The misclassification of employees as independent contractors may deny workers minimum wage, overtime pay and other protections. The DOL’s final rule took effect on March 11, 2024.
II. FINAL RULE-TOTALITY-OF-THE-CIRCUMSTANCES ANALYSIS
The DOL’s new rule aligns with judicial precedent by returning to the totality-of-the-circumstances analysis. Under this analysis, no factor has predetermined weight in assessing a worker’s economic dependence.
The new rule further identifies the following factors to be considered in determining whether a worker is properly classified as an employee or independent contractor:
1. Opportunity for profit or loss depending on managerial skill: Whether the worker has opportunities for profit or loss based on managerial skill that affect the worker’s economic success or failure in performing the work.
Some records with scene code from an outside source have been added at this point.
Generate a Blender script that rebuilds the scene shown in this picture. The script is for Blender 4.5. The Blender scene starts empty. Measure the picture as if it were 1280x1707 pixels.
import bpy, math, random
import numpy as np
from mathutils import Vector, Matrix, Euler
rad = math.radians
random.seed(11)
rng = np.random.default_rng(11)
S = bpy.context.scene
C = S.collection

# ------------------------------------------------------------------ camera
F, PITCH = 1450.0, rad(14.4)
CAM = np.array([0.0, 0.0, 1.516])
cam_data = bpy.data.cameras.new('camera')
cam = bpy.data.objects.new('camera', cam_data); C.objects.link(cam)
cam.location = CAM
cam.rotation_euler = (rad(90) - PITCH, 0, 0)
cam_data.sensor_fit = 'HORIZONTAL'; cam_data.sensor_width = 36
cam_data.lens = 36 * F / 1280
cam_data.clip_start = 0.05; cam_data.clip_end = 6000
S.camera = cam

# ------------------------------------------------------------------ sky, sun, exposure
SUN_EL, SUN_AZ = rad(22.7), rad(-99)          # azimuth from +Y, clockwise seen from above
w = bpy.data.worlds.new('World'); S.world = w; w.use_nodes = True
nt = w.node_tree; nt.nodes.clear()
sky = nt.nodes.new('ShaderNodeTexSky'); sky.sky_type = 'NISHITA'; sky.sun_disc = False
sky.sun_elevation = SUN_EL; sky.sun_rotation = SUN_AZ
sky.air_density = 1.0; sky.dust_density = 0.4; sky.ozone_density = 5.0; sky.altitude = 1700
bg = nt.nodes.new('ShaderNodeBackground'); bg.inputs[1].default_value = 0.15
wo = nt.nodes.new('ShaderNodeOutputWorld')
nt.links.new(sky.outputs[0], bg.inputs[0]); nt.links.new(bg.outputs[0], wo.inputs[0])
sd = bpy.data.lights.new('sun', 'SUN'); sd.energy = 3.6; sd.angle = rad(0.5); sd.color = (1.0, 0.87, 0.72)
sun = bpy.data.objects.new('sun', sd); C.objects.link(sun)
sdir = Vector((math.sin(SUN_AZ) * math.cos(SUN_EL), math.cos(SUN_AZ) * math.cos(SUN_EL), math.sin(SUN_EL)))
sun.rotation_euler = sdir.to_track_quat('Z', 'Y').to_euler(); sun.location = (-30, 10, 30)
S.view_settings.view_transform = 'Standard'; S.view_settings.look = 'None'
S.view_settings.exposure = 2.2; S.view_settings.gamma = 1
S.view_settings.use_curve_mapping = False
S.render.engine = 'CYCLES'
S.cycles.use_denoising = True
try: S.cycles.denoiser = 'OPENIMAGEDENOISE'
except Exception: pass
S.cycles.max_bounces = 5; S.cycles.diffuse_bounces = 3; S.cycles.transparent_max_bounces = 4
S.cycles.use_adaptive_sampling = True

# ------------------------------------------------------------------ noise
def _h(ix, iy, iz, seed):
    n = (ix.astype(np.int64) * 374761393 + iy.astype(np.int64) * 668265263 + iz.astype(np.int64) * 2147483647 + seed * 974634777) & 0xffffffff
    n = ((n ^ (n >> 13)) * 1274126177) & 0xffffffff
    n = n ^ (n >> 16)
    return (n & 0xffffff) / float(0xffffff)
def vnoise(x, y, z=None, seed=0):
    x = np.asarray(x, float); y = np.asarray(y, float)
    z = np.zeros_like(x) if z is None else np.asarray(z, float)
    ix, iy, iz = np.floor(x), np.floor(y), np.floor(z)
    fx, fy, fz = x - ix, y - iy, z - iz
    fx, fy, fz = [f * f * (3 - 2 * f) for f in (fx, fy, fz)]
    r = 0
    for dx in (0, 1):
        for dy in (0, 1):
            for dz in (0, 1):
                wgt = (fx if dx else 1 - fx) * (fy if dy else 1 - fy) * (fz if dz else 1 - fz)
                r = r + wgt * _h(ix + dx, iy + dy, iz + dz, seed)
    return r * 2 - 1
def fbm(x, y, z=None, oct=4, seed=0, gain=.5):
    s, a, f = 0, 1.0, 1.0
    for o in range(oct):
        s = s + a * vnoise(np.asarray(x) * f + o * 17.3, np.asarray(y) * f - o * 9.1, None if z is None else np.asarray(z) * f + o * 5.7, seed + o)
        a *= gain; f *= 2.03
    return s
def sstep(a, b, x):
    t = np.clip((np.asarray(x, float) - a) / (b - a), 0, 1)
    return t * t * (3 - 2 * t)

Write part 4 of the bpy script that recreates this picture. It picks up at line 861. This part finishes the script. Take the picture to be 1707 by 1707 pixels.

2. Investments by the worker and potential employer: Whether any investments by the worker are capital or entrepreneurial in nature.
3. Degree of permanence of the work relationship: Whether the work relationship is indefinite in duration, continuous, or exclusive of work for other employers.
4. Nature and degree of control: Whether the employer has control over the worker’s work and the economic aspects of the working relationship.
5. Extent to which the work performed is an integral part of the employer’s business: Whether the work performed is an integral part of the employer’s business.
6. Skill and initiative: Whether the worker uses specialized skills to perform the work, and whether those skills contributed to business-like initiative.
7. Additional factors/factors relevant to the ultimate question of whether the workers are economically dependent on the employer for work or in business for themselves.
III. WORKERS CAN NOT WAIVE EMPLOYEE STATUS
The FLSA does not allow a worker to voluntarily waive employee status and choose to be classified as an independent contractor. Under the FLSA, a worker is an employee and not an independent contractor if they are economically dependent on the employer for work. If a worker is an employee under the FLSA, they cannot waive FLSA-protected rights, such as minimum wage or overtime pay.
IV. IMPACT ON OTHER WORKER CLASSIFICATION LAWS
The final rule only revises the DOL’s interpretation of worker classification under the FLSA. As a result, other laws that utilize different standards for employee classification are not affected. For example, according to the DOL:
“[T]he Internal Revenue Code and the National Labor Relations Act have different statutory language and judicial precedent governing the distinction between employees and independent contractors, and those laws are interpreted and enforced by different federal agencies. Similarly, this rule has no effect on those state wage-and-hour laws which use an ‘ABC’ test, such as California or New Jersey. The FLSA does not preempt any other laws that protect workers, so businesses must comply with all federal, state, and local laws that apply and ensure that they are meeting whichever standard provides workers with the greatest protection.”
V. CONCLUSION
Businesses using independent contractors should review their worker classifications to determine whether they are consistent with the DOL’s final rule.